05/12/2011 02:50 pm ET Updated Dec 06, 2017

Boeing Complaint Now At Center Of Job, Wage Growth Debate

WASHINGTON -- A controversial complaint recently filed by the National Labor Relations Board (NLRB) against the Boeing Company became the centerpiece of a passionate debate on Capitol Hill Thursday over the decline of labor unions in the U.S., the erosion of the American middle class, and the best approach to building jobs in a slow economic recovery.

The hearing before the Senate Committee on Health, Education, Labor and Pensions sought to examine why the middle class is shrinking, but much of that discussion ended up focused on the complaint against Boeing, whose vice president and general counsel, J. Michael Luttig, appeared before the committee as a guest of Republicans. In his testimony, Luttig wasted little time before blasting the NLRB, calling the complaint "preposterous on its face" and "a breathtaking substitution of the [labor] board for management in the running of an American company."

In the complaint filed last month, the labor board's acting general counsel said Boeing broke the law when it made plans to create a new production line for its 787 Dreamliner in South Carolina, rather than in Washington state, where it had an existing workforce of unionized employees. The complaint alleged that Boeing's move was retaliation against its Washington employees affiliated with the International Association of Machinists and Aerospace Workers, who had gone on strike in the past. A wide and growing group of Republicans have used the Boeing issue to paint the NLRB as pro-union and the Obama administration and Democrats as anti-business.

Although he accused Republicans of overly politicizing the Boeing complaint, committee chairman Sen. Tom Harkin (D-Iowa) said that dwindling union membership and the decline of collective bargaining had a lot to do with the financial squeeze America's middle class has felt in recent decades.

Harkin even used Boeing as an example of the growing wealth disparity between workers and their management when questioning Luttig (video of the exchange is below). He noted that the average Boeing worker in Washington earned $26 an hour and in South Carolina $18 an hour, while Luttig enjoyed a pay package of $3.7 million in 2009, a 34 percent increase over the previous year's.

"Why shouldn’t employees at Boeing get a 34 percent increase?" Harkin asked Luttig. "What's going on here? ... I'm just asking about fairness for workers."

Addressing the tough inquiry regarding his own salary, Luttig joked, "At this very instance I have the sense that maybe it's not enough," prompting a mixture of laughter and gasps. He went on, "Jobs and job growth is what we need to come out of this. Of course I share the committee's concerns about the middle class. If we could pay [our workers] more, we would, and when we can, we will.

Rallying to Boeing's defense, ranking committee member Sen. Michael Enzi (R-Wy.) said, "This company deserves our congratulations and respect, not our demonization." Sen. Mark Kirk (Ill.) went much further, saying that the NLRB had decided to "torture" Boeing through legal fees related to the complaint.

Overall, the hearing seemed to indicate that Democrats are far less eager to make a larger political issue out of the Boeing complaint than Republicans are.
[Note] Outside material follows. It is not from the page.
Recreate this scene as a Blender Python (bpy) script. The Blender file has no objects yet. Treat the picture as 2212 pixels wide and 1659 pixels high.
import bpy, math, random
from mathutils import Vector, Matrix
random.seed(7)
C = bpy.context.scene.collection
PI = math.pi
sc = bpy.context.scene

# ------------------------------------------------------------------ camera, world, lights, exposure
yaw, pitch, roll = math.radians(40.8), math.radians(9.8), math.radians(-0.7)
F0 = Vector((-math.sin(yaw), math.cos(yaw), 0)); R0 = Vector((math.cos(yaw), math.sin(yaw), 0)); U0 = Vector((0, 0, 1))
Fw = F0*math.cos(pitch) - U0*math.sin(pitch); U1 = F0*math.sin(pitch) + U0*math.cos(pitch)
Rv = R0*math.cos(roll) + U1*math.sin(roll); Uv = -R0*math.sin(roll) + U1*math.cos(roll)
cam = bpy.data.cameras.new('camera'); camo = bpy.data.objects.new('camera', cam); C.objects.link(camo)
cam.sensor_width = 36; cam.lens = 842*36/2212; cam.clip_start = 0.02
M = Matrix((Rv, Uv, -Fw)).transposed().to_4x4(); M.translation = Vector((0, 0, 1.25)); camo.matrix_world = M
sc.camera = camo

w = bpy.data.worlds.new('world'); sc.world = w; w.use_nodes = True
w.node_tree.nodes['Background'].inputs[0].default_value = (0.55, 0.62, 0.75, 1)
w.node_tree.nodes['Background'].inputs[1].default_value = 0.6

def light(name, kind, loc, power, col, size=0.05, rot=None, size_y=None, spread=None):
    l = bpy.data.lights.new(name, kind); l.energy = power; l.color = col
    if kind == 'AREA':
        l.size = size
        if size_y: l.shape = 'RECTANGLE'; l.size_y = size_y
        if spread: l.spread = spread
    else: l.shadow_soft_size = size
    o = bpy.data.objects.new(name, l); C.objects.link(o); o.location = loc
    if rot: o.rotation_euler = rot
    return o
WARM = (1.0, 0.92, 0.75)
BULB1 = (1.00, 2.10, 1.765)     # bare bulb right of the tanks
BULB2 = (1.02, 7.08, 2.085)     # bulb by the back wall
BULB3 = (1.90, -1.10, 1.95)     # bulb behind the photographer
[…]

Much like the NLRB, which has downplayed the scope and significance of the complaint, Democrats have tried to define it as a procedural matter being blown out of proportion.

Republicans, on the other hand, have declared it an attack on corporations and "right-to-work" states like South Carolina, which prohibit agreements between unions and companies that make union membership a condition of employment. While labor groups have hailed the NLRB's move as a victory for workers, earlier this week a group of Republican lawmakers and business interests assembled at the U.S. Chamber of Commerce to declare it a dangerous precedent that would move jobs overseas.

"Employers across the country have been greatly disturbed" by the complaint, Enzi said, adding that it "sounds like China, not the United States ... It will create a chilling effect nationwide."

But Sarah Fox, legal counsel at the AFL-CIO and a former member of the NLRB, said before the committee that the Boeing complaint was made on solid legal footing. "There's really nothing extraordinary about this complaint," she testified. "What is exceptional about this case is not the novelty of the legal theory, but the size and power of the company that has been charged, and the magnitude of the decision that is at issue." The NLRB, she added, shouldn't make its enforcement decisions based on whether they will be "politically unpopular."

Although he wasn't specifically addressing Boeing's expansion with a non-union assembly line in South Carolina, former Labor Secretary Robert Reich testified that the shrinking number of union members in the American workforce has coincided with the slowing growth of wages in recent years. "The lines are diverging," Reich said of worker wages relative to executive pay. "People know this. They feel like the game is stacked against them."